◆ **What the task requires**
Every line in the listing is to be echoed verbatim.

[Start Collected data]

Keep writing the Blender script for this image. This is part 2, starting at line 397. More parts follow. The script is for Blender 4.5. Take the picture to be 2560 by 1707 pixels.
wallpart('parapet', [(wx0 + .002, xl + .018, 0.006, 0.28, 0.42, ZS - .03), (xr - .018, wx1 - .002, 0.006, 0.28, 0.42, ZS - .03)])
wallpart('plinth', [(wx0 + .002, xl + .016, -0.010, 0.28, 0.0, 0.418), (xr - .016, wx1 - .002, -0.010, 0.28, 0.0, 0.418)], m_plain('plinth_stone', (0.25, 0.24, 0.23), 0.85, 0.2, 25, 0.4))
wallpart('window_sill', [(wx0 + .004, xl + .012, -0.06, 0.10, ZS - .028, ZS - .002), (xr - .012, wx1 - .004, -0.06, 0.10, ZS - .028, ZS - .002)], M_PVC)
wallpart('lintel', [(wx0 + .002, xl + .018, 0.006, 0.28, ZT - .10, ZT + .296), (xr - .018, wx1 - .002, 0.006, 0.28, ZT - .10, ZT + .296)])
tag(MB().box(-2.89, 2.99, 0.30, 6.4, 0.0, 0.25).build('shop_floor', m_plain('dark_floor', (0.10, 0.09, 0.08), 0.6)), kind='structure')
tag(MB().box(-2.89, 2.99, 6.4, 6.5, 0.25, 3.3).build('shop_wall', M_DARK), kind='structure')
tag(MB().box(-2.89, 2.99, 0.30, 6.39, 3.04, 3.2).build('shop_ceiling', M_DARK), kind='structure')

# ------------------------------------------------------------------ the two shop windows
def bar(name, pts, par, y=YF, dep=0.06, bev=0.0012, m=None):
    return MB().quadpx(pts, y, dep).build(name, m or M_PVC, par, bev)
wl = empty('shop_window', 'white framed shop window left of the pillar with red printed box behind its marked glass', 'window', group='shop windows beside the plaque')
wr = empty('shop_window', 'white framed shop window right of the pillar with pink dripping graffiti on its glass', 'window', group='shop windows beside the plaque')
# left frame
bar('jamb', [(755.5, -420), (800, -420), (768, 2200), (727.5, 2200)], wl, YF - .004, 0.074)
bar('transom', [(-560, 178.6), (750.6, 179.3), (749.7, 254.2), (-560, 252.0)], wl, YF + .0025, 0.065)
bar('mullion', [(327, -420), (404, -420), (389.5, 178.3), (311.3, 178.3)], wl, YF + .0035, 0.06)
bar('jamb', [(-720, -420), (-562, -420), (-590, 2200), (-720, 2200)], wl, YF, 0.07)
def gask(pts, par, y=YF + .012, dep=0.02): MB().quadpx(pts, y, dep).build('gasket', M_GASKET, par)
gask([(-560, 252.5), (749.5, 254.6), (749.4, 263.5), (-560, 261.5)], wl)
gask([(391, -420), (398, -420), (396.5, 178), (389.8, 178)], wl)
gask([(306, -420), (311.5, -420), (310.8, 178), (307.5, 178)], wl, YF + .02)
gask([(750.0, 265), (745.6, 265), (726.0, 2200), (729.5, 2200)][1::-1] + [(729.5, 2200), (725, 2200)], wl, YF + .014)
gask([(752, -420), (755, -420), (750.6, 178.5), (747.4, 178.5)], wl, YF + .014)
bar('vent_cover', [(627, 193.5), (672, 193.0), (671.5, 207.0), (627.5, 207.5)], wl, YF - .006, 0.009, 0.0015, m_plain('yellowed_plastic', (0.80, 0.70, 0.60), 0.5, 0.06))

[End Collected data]

◆ **Problem solution**
Keep writing the Blender script for this image. This is part 2, starting at line 397. More parts follow. The script is for Blender 4.5. Take the picture to be 2560 by 1707 pixels.
wallpart('parapet', [(wx0 + .002, xl + .018, 0.006, 0.28, 0.42, ZS - .03), (xr - .018, wx1 - .002, 0.006, 0.28, 0.42, ZS - .03)])
wallpart('plinth', [(wx0 + .002, xl + .016, -0.010, 0.28, 0.0, 0.418), (xr - .016, wx1 - .002, -0.010, 0.28, 0.0, 0.418)], m_plain('plinth_stone', (0.25, 0.24, 0.23), 0.85, 0.2, 25, 0.4))
wallpart('window_sill', [(wx0 + .004, xl + .012, -0.06, 0.10, ZS - .028, ZS - .002), (xr - .012, wx1 - .004, -0.06, 0.10, ZS - .028, ZS - .002)], M_PVC)
wallpart('lintel', [(wx0 + .002, xl + .018, 0.006, 0.28, ZT - .10, ZT + .296), (xr - .018, wx1 - .002, 0.006, 0.28, ZT - .10, ZT + .296)])
tag(MB().box(-2.89, 2.99, 0.30, 6.4, 0.0, 0.25).build('shop_floor', m_plain('dark_floor', (0.10, 0.09, 0.08), 0.6)), kind='structure')
tag(MB().box(-2.89, 2.99, 6.4, 6.5, 0.25, 3.3).build('shop_wall', M_DARK), kind='structure')
tag(MB().box(-2.89, 2.99, 0.30, 6.39, 3.04, 3.2).build('shop_ceiling', M_DARK), kind='structure')

# ------------------------------------------------------------------ the two shop windows
def bar(name, pts, par, y=YF, dep=0.06, bev=0.0012, m=None):
    return MB().quadpx(pts, y, dep).build(name, m or M_PVC, par, bev)
wl = empty('shop_window', 'white framed shop window left of the pillar with red printed box behind its marked glass', 'window', group='shop windows beside the plaque')
wr = empty('shop_window', 'white framed shop window right of the pillar with pink dripping graffiti on its glass', 'window', group='shop windows beside the plaque')
# left frame
bar('jamb', [(755.5, -420), (800, -420), (768, 2200), (727.5, 2200)], wl, YF - .004, 0.074)
bar('transom', [(-560, 178.6), (750.6, 179.3), (749.7, 254.2), (-560, 252.0)], wl, YF + .0025, 0.065)
bar('mullion', [(327, -420), (404, -420), (389.5, 178.3), (311.3, 178.3)], wl, YF + .0035, 0.06)
bar('jamb', [(-720, -420), (-562, -420), (-590, 2200), (-720, 2200)], wl, YF, 0.07)
def gask(pts, par, y=YF + .012, dep=0.02): MB().quadpx(pts, y, dep).build('gasket', M_GASKET, par)
gask([(-560, 252.5), (749.5, 254.6), (749.4, 263.5), (-560, 261.5)], wl)
gask([(391, -420), (398, -420), (396.5, 178), (389.8, 178)], wl)
gask([(306, -420), (311.5, -420), (310.8, 178), (307.5, 178)], wl, YF + .02)
gask([(750.0, 265), (745.6, 265), (726.0, 2200), (729.5, 2200)][1::-1] + [(729.5, 2200), (725, 2200)], wl, YF + .014)
gask([(752, -420), (755, -420), (750.6, 178.5), (747.4, 178.5)], wl, YF + .014)
bar('vent_cover', [(627, 193.5), (672, 193.0), (671.5, 207.0), (627.5, 207.5)], wl, YF - .006, 0.009, 0.0015, m_plain('yellowed_plastic', (0.80, 0.70, 0.60), 0.5, 0.06))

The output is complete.